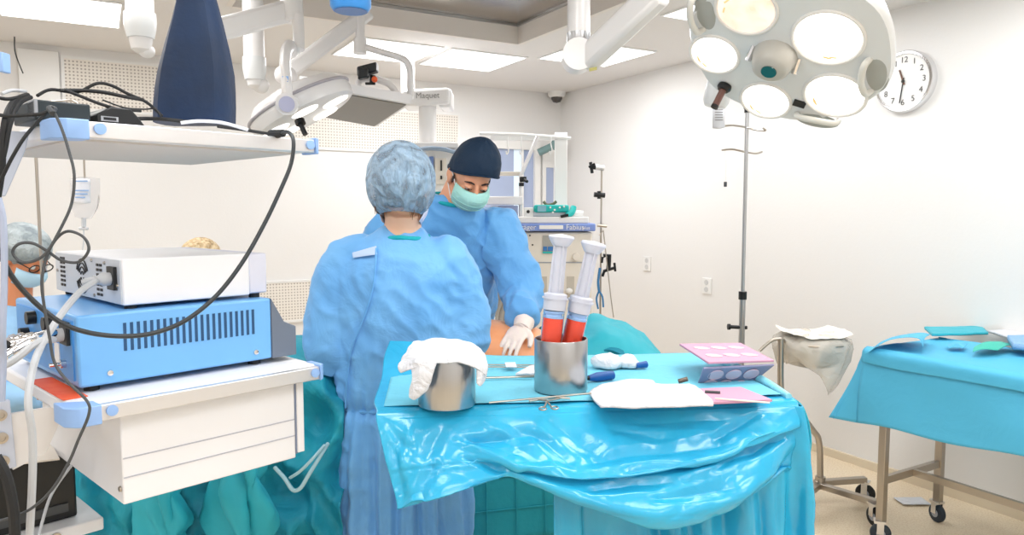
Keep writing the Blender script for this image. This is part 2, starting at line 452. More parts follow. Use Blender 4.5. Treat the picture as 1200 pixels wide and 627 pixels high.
struct('trim_4', boxf(RM(4.43, 0.03, 2.30), ux*0.24, -vx*0.03, UPV*0.36), WHITE, bevel=0.004)

# wire from ceiling
o = cable([Z(17, 43, 2.7), D(18, 62, Z(17, 43, 2.7).y), D(27, 86, Z(17, 43, 2.7).y)], 0.004, DKGREY, 'ceiling_wire', 'thin grey wire hanging from the ceiling at far left', 'wire')

# dome camera
p = RM(0.12, 0.12, HC)
r = thing('dome_camera', 'white dome security camera on the ceiling in the back corner', 'security camera', p)
mesh_obj('housing', lathe([(0, 0), (0.085, 0), (0.085, -0.03), (0.075, -0.05), (0.055, -0.055), (0, -0.055)], p), WHITE, r)
mesh_obj('dome', lathe([(0.055, -0.05), (0.052, -0.075), (0.035, -0.1), (0, -0.11)], p), mat('smoked_dome', '3A3432', 0.1, coat=0.6), r)

# clock
cc = RW(1063, 96, 0.0); n = -ux; cr_ = 0.172
r = thing('wall_clock', 'round white wall clock with black numerals beside the large lamp', 'clock', cc)
mesh_obj('case', lathe([(0, 0), (cr_, 0), (cr_, 0.03), (cr_-0.008, 0.042), (cr_-0.02, 0.042), (cr_-0.022, 0.03), (0, 0.03)], cc, n, 48), CHROME, r)
mesh_obj('dial', lathe([(0, 0.031), (cr_-0.022, 0.031), (cr_-0.022, 0.033), (0, 0.033)], cc, n, 48), WHITE, r)
right = UPV.cross(n).normalized()      # clockwise side seen from the room
nums = []
for h in range(1, 13):
    a = radians(h*30); nums.append(text_vf(str(h), 0.045, cc+n*0.0345+(right*sin(a)+UPV*cos(a))*0.118, right, UPV))
mesh_obj('numerals', join(*nums), mat('numeral_grey', '4A4745', 0.5), r, smooth=False)
def hand(ang, L, w_):
    a = radians(ang); d = right*sin(a)+UPV*cos(a); e = d.cross(n)
    q = cc+n*0.036-d*0.02
    return boxf(q-e*w_/2, d*(L+0.02), e*w_, n*0.003)
mesh_obj('hour_hand', hand(-20, 0.07, 0.009), mat('bronze_hand', '6B4A3A', 0.4), r, smooth=False)
mesh_obj('minute_hand', hand(188, 0.12, 0.005), INKK, r, smooth=False)
mesh_obj('hub', lathe([(0, 0.036), (0.009, 0.036), (0.009, 0.042), (0, 0.042)], cc, n, 16), INKK, r)

# sockets on the right wall
for (px, py, lab) in [(759, 309, 'small white wall socket nearer the back corner'), (829, 335, 'small white wall socket below, closer to the drip stand')]:
    p = RW(px, py); rr = UPV.cross(n)
    r = thing('wall_socket', lab, 'socket', p, 'wall sockets')
    mesh_obj('plate', boxf(p-rr*0.045-UPV*0.06, rr*0.09, n*0.012, UPV*0.12), WHITE, r, bevel=0.003)
    mesh_obj('outlet', join(*[lathe([(0, 0.012), (0.02, 0.012), (0.02, 0.0145), (0, 0.0145)], p+UPV*z, n, 16) for z in (-0.027, 0.027)]), mat('socket_face', 'CFCFCF', 0.5), r)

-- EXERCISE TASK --
Copy out all of the data word for word. Do not carry over any picture.

-- OUTPUT OF THE EXERCISE --
Keep writing the Blender script for this image. This is part 2, starting at line 452. More parts follow. Use Blender 4.5. Treat the picture as 1200 pixels wide and 627 pixels high.
struct('trim_4', boxf(RM(4.43, 0.03, 2.30), ux*0.24, -vx*0.03, UPV*0.36), WHITE, bevel=0.004)

# wire from ceiling
o = cable([Z(17, 43, 2.7), D(18, 62, Z(17, 43, 2.7).y), D(27, 86, Z(17, 43, 2.7).y)], 0.004, DKGREY, 'ceiling_wire', 'thin grey wire hanging from the ceiling at far left', 'wire')

# dome camera
p = RM(0.12, 0.12, HC)
r = thing('dome_camera', 'white dome security camera on the ceiling in the back corner', 'security camera', p)
mesh_obj('housing', lathe([(0, 0), (0.085, 0), (0.085, -0.03), (0.075, -0.05), (0.055, -0.055), (0, -0.055)], p), WHITE, r)
mesh_obj('dome', lathe([(0.055, -0.05), (0.052, -0.075), (0.035, -0.1), (0, -0.11)], p), mat('smoked_dome', '3A3432', 0.1, coat=0.6), r)

# clock
cc = RW(1063, 96, 0.0); n = -ux; cr_ = 0.172
r = thing('wall_clock', 'round white wall clock with black numerals beside the large lamp', 'clock', cc)
mesh_obj('case', lathe([(0, 0), (cr_, 0), (cr_, 0.03), (cr_-0.008, 0.042), (cr_-0.02, 0.042), (cr_-0.022, 0.03), (0, 0.03)], cc, n, 48), CHROME, r)
mesh_obj('dial', lathe([(0, 0.031), (cr_-0.022, 0.031), (cr_-0.022, 0.033), (0, 0.033)], cc, n, 48), WHITE, r)
right = UPV.cross(n).normalized()      # clockwise side seen from the room
nums = []
for h in range(1, 13):
    a = radians(h*30); nums.append(text_vf(str(h), 0.045, cc+n*0.0345+(right*sin(a)+UPV*cos(a))*0.118, right, UPV))
mesh_obj('numerals', join(*nums), mat('numeral_grey', '4A4745', 0.5), r, smooth=False)
def hand(ang, L, w_):
    a = radians(ang); d = right*sin(a)+UPV*cos(a); e = d.cross(n)
    q = cc+n*0.036-d*0.02
    return boxf(q-e*w_/2, d*(L+0.02), e*w_, n*0.003)
mesh_obj('hour_hand', hand(-20, 0.07, 0.009), mat('bronze_hand', '6B4A3A', 0.4), r, smooth=False)
mesh_obj('minute_hand', hand(188, 0.12, 0.005), INKK, r, smooth=False)
mesh_obj('hub', lathe([(0, 0.036), (0.009, 0.036), (0.009, 0.042), (0, 0.042)], cc, n, 16), INKK, r)

# sockets on the right wall
for (px, py, lab) in [(759, 309, 'small white wall socket nearer the back corner'), (829, 335, 'small white wall socket below, closer to the drip stand')]:
    p = RW(px, py); rr = UPV.cross(n)
    r = thing('wall_socket', lab, 'socket', p, 'wall sockets')
    mesh_obj('plate', boxf(p-rr*0.045-UPV*0.06, rr*0.09, n*0.012, UPV*0.12), WHITE, r, bevel=0.003)
    mesh_obj('outlet', join(*[lathe([(0, 0.012), (0.02, 0.012), (0.02, 0.0145), (0, 0.0145)], p+UPV*z, n, 16) for z in (-0.027, 0.027)]), mat('socket_face', 'CFCFCF', 0.5), r)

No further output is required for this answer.